2. Climate change is affecting precipitation patterns. Precipitation is likely to increase in high latitudes, while it is expected to decrease in large parts of the subtropics. As a result, changes in monsoon precipitation are expected, which will vary from region to region.
3. Coastal areas will experience continued sea-level rise throughout the 21st century, contributing to more frequent and severe coastal flooding in low-lying areas and coastal erosion.
4. Extreme sea-level events that used to occur once every 100 years could occur every year by the end of this century.
5. Further warming will amplify the thawing of permafrost and loss of seasonal snow cover, melting of glaciers and ice sheets, and loss of Arctic sea ice in summer.
6. Changes in the ocean, such as warming, more frequent marine heatwaves, ocean acidification, and reduced oxygen levels, have been clearly linked to human influence. These changes affect both ocean ecosystems and the people who depend on them, and will continue for at least the rest of this century.

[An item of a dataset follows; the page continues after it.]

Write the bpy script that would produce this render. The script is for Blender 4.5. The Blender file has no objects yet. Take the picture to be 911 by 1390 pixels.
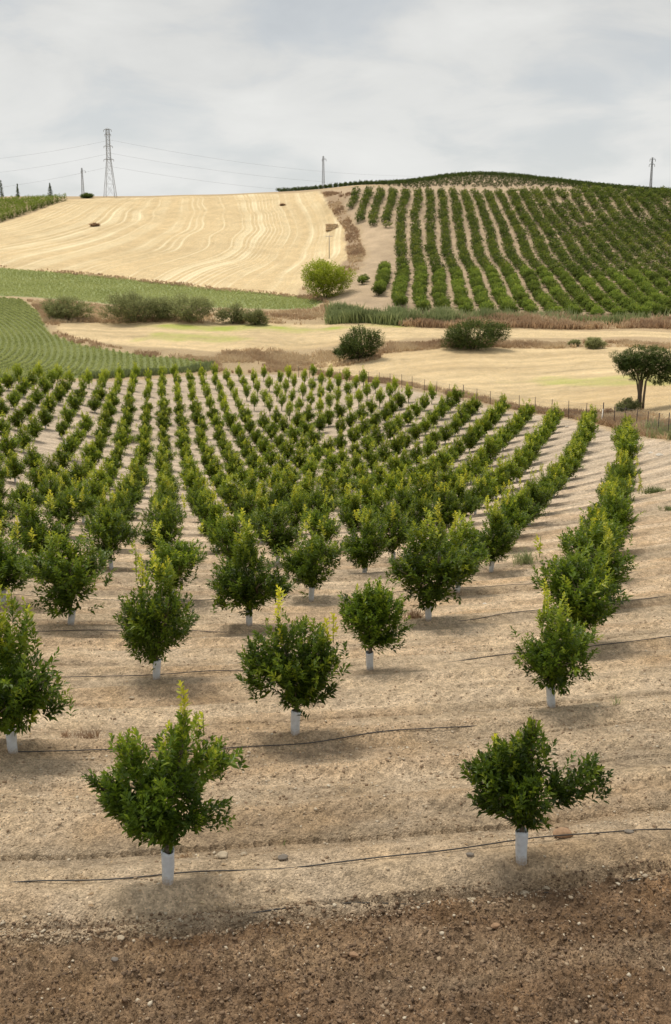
import bpy, math, random
import numpy as np
from mathutils import Vector

# ------------------------------------------------------------------ camera
SC = bpy.context.scene
COL = SC.collection
F, YH, CX, CY = 1400.0, 350.0, 455.0, 650.0
PIT = math.atan((CY - YH) / F)
CP, SP = math.cos(PIT), math.sin(PIT)
cam = bpy.data.cameras.new('camera')
cam_ob = bpy.data.objects.new('camera', cam)
COL.objects.link(cam_ob)
cam_ob.rotation_euler = (math.pi / 2 - PIT, 0, 0)
cam.sensor_fit = 'VERTICAL'
cam.sensor_height = 36.0
cam.lens = 36.0 * F / 1390.0
cam.shift_y = -(1390 / 2 - CY) / 1390.0
cam.clip_start = 0.1
cam.clip_end = 9000
SC.camera = cam_ob

# ------------------------------------------------------------------ world, sun, exposure
SUN_DIR = Vector((-0.24, 0.30, 0.92)).normalized()       # towards the sun
sun_el = math.asin(SUN_DIR.z)
sun_az = math.atan2(SUN_DIR.x, SUN_DIR.y)
world = bpy.data.worlds.new('World')
SC.world = world
world.use_nodes = True
nt = world.node_tree
for n in list(nt.nodes):
    nt.nodes.remove(n)
N = nt.nodes.new
Lk = nt.links.new
w_out = N('ShaderNodeOutputWorld')
w_bg = N('ShaderNodeBackground')
w_bg.inputs['Strength'].default_value = 0.088
sky = N('ShaderNodeTexSky')
sky.sky_type = 'NISHITA'
sky.sun_disc = False
sky.sun_elevation = sun_el
sky.sun_rotation = sun_az
sky.dust_density = 2.0
tc = N('ShaderNodeTexCoord')
sep = N('ShaderNodeSeparateXYZ')
Lk(tc.outputs['Generated'], sep.inputs[0])


def wmath(op, a, b=None, clamp=False):
    m = N('ShaderNodeMath')
    m.operation = op
    m.use_clamp = clamp
    for i, v in enumerate((a, b)):
        if v is None:
            continue
        if isinstance(v, (int, float)):
            m.inputs[i].default_value = v
        else:
            Lk(v, m.inputs[i])
    return m.outputs[0]


zc = wmath('MAXIMUM', sep.outputs['Z'], 0.0)
den = wmath('ADD', zc, 0.24)
px = wmath('DIVIDE', sep.outputs['X'], den)
py = wmath('DIVIDE', sep.outputs['Y'], den)
comb = N('ShaderNodeCombineXYZ')
Lk(px, comb.inputs[0])
Lk(py, comb.inputs[1])
nz1 = N('ShaderNodeTexNoise')
nz1.inputs['Scale'].default_value = 2.6
nz1.inputs['Detail'].default_value = 7
nz1.inputs['Roughness'].default_value = 0.55
nz1.inputs['Distortion'].default_value = 0.4
Lk(comb.outputs[0], nz1.inputs['Vector'])
nz2 = N('ShaderNodeTexNoise')
nz2.inputs['Scale'].default_value = 1.3
nz2.inputs['Detail'].default_value = 5
Lk(comb.outputs[0], nz2.inputs['Vector'])
r_gap = N('ShaderNodeMapRange')          # where thin blue shows between the clouds
r_gap.inputs['From Min'].default_value = 0.36
r_gap.inputs['From Max'].default_value = 0.52
Lk(nz1.outputs['Fac'], r_gap.inputs['Value'])
cl = N('ShaderNodeValToRGB')             # cloud brightness
cl.color_ramp.elements[0].position = 0.35
cl.color_ramp.elements[0].color = (5.0, 5.1, 5.1, 1)
cl.color_ramp.elements[1].position = 0.66
cl.color_ramp.elements[1].color = (7.3, 7.3, 7.1, 1)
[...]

7. Some aspects of climate change may be amplified for cities, such as heat (as urban areas are often warmer than their surroundings), flooding from heavy precipitation, and sea-level rise in coastal cities.
8. For the first time, the Sixth Assessment Report provides a more detailed regional assessment of climate change, focusing on practical information that can inform risk assessment, adaptation and decision-making, and a new framework that helps translate physical changes in climate-heat, cold, rain, drought, snow, wind, coastal flooding and others-into what they mean for society and ecosystems.